Our overall aim is to use compression to drive new research into translation technologies, using the metric of file size. We are inspired by this observation (Nevill and Bell, 1992):

"From an information theoretic point of view, accurately translated copies of the original text would be expected to contain almost no extra information if the original text is available, so in principle it should be possible to store and transmit these texts with very little extra cost."

Nevill and Bell are perhaps optimistic, but clearly, bilingual texts contain huge amounts of redundancy. The more translation patterns we can automatically extract from bilingual text, the more we can compress it, and vice-versa. As a by-product, we are interested the question "How much information does a human translator add to the original text?"

In the challenge, we adopt the same rules used in monolingual text compression benchmark evaluations, such as the Hutter Prize. A valid entry is an executable, or self-extracting archive, that prints out a particular Spanish/English bilingual text. Decompression code, dictionaries, and/or other resources must be embedded in the executable -- we cannot assume that the recipient of the compressed file has access to those resources.
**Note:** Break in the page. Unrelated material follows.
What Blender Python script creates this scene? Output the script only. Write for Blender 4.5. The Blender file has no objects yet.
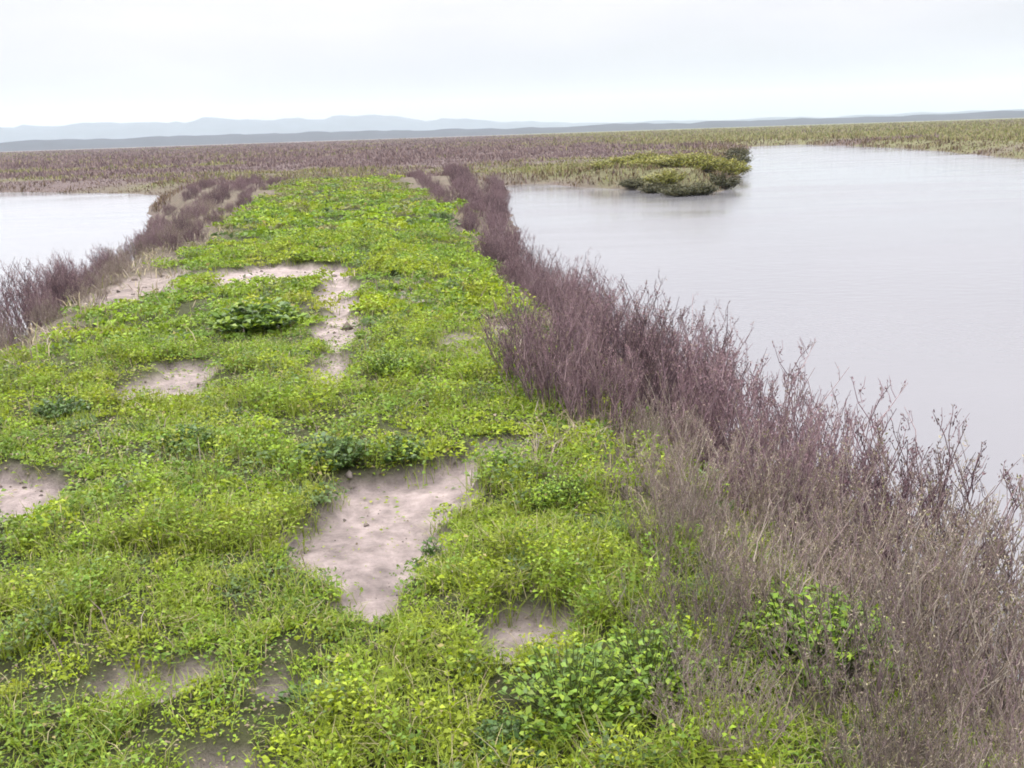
import bpy, math, random
import numpy as np
from mathutils import Matrix, Vector

rng = np.random.default_rng(11)
random.seed(11)
scene = bpy.context.scene
COL = scene.collection

# ------------------------------------------------------------------ camera
F = 963.0
CZ = 1.72
PITCH = math.radians(14.6)
ROLL = math.radians(1.9)
CAM = np.array([0.0, 0.0, CZ])
fwd = np.array([0, math.cos(PITCH), -math.sin(PITCH)])
up0 = np.array([0, math.sin(PITCH), math.cos(PITCH)])
rt0 = np.array([1.0, 0, 0])
RT = rt0 * math.cos(ROLL) - up0 * math.sin(ROLL)
UP = up0 * math.cos(ROLL) + rt0 * math.sin(ROLL)
cam_d = bpy.data.cameras.new('camera')
cam = bpy.data.objects.new('camera', cam_d)
COL.objects.link(cam)
cam_d.sensor_width = 36.0
cam_d.lens = 36.0 * F / 1024.0
cam_d.clip_start = 0.05
cam_d.clip_end = 20000
cam.matrix_world = Matrix(((RT[0], UP[0], -fwd[0], 0), (RT[1], UP[1], -fwd[1], 0),
                           (RT[2], UP[2], -fwd[2], CZ), (0, 0, 0, 1)))
scene.camera = cam

# ------------------------------------------------------------------ light
SUN_EL, SUN_AZ = math.radians(50), math.radians(-35)     # azimuth from +Y towards +X
EXPOSURE = 0.75
world = bpy.data.worlds.new('World')
scene.world = world
world.use_nodes = True
wt = world.node_tree
wt.nodes.clear()
def wn(kind, **kw):
    n = wt.nodes.new(kind)
    for k, v in kw.items():
        setattr(n, k, v)
    return n
w_out = wn('ShaderNodeOutputWorld')
w_bg = wn('ShaderNodeBackground')
w_bg.inputs['Strength'].default_value = 0.1
sky = wn('ShaderNodeTexSky', sky_type='NISHITA', sun_disc=False, sun_elevation=SUN_EL, sun_rotation=SUN_AZ)
w_co = wn('ShaderNodeTexCoord')
w_sep = wn('ShaderNodeSeparateXYZ')
wt.links.new(w_co.outputs['Generated'], w_sep.inputs[0])
w_el = wn('ShaderNodeMapRange')                           # overcast: brighter overhead than at the horizon
w_el.inputs['From Min'].default_value = 0.0
w_el.inputs['From Max'].default_value = 0.75
wt.links.new(w_sep.outputs['Z'], w_el.inputs['Value'])
w_grad = wn('ShaderNodeValToRGB')
w_grad.color_ramp.elements[0].position = 0.0
w_grad.color_ramp.elements[0].color = (0.066, 0.078, 0.090, 1)
e = w_grad.color_ramp.elements.new(0.14); e.color = (0.150, 0.147, 0.156, 1)
e = w_grad.color_ramp.elements.new(0.42); e.color = (0.19, 0.193, 0.206, 1)
w_grad.color_ramp.elements[-1].position = 1.0
w_grad.color_ramp.elements[-1].color = (0.98, 0.98, 0.985, 1)
wt.links.new(w_el.outputs[0], w_grad.inputs[0])
w_map = wn('ShaderNodeMapping')
w_map.inputs['Scale'].default_value = (1.6, 1.6, 7.0)
wt.links.new(w_co.outputs['Generated'], w_map.inputs[0])
w_no = wn('ShaderNodeTexNoise')
w_no.inputs['Scale'].default_value = 1.7
w_no.inputs['Detail'].default_value = 6
wt.links.new(w_map.outputs[0], w_no.inputs['Vector'])
w_cl = wn('ShaderNodeMapRange')
w_cl.inputs['From Min'].default_value = 0.3
w_cl.inputs['From Max'].default_value = 0.7
w_cl.inputs['To Min'].default_value = 28.5
w_cl.inputs['To Max'].default_value = 36.5
wt.links.new(w_no.outputs['Fac'], w_cl.inputs['Value'])
w_mul = wn('ShaderNodeVectorMath', operation='SCALE')
wt.links.new(w_grad.outputs[0], w_mul.inputs[0])
wt.links.new(w_cl.outputs[0], w_mul.inputs['Scale'])
w_cov = wn('ShaderNodeMapRange')
w_cov.inputs['From Min'].default_value = 0.35
w_cov.inputs['From Max'].default_value = 0.6
w_cov.inputs['To Min'].default_value = 0.88
w_cov.inputs['To Max'].default_value = 0.97
wt.links.new(w_no.outputs['Fac'], w_cov.inputs['Value'])
w_mix = wn('ShaderNodeMix', data_type='RGBA')
wt.links.new(w_cov.outputs[0], w_mix.inputs[0])
wt.links.new(sky.outputs[0], w_mix.inputs[6])
wt.links.new(w_mul.outputs[0], w_mix.inputs[7])
wt.links.new(w_mix.outputs[2], w_bg.inputs['Color'])
wt.links.new(w_bg.outputs[0], w_out.inputs['Surface'])

sun_d = bpy.data.lights.new('sun', 'SUN')
sun_d.energy = 1.5
sun_d.angle = math.radians(11)
sun_d.color = (1.0, 0.965, 0.90)
sun = bpy.data.objects.new('sun', sun_d)
COL.objects.link(sun)
sv = Vector((math.sin(SUN_AZ) * math.cos(SUN_EL), math.cos(SUN_AZ) * math.cos(SUN_EL), math.sin(SUN_EL)))
sun.rotation_euler = sv.to_track_quat('Z', 'Y').to_euler()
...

Any executable is permitted. For example, if our job were to compress the first million digits of π, then we could submit a very short piece of code that prints those digits. The brevity of the compression demonstrates our understanding of the sequence.

The bilingual data is here (large version) and here (small version). The text is already aligned at the segment (sentence) level, but not tokenized or re-cased. Here is a summary of the data:

The uncompressed large text is 619.4 MB. In this paper, we describe a compression to 86.4 MB.

It should be possible to do better! Can you?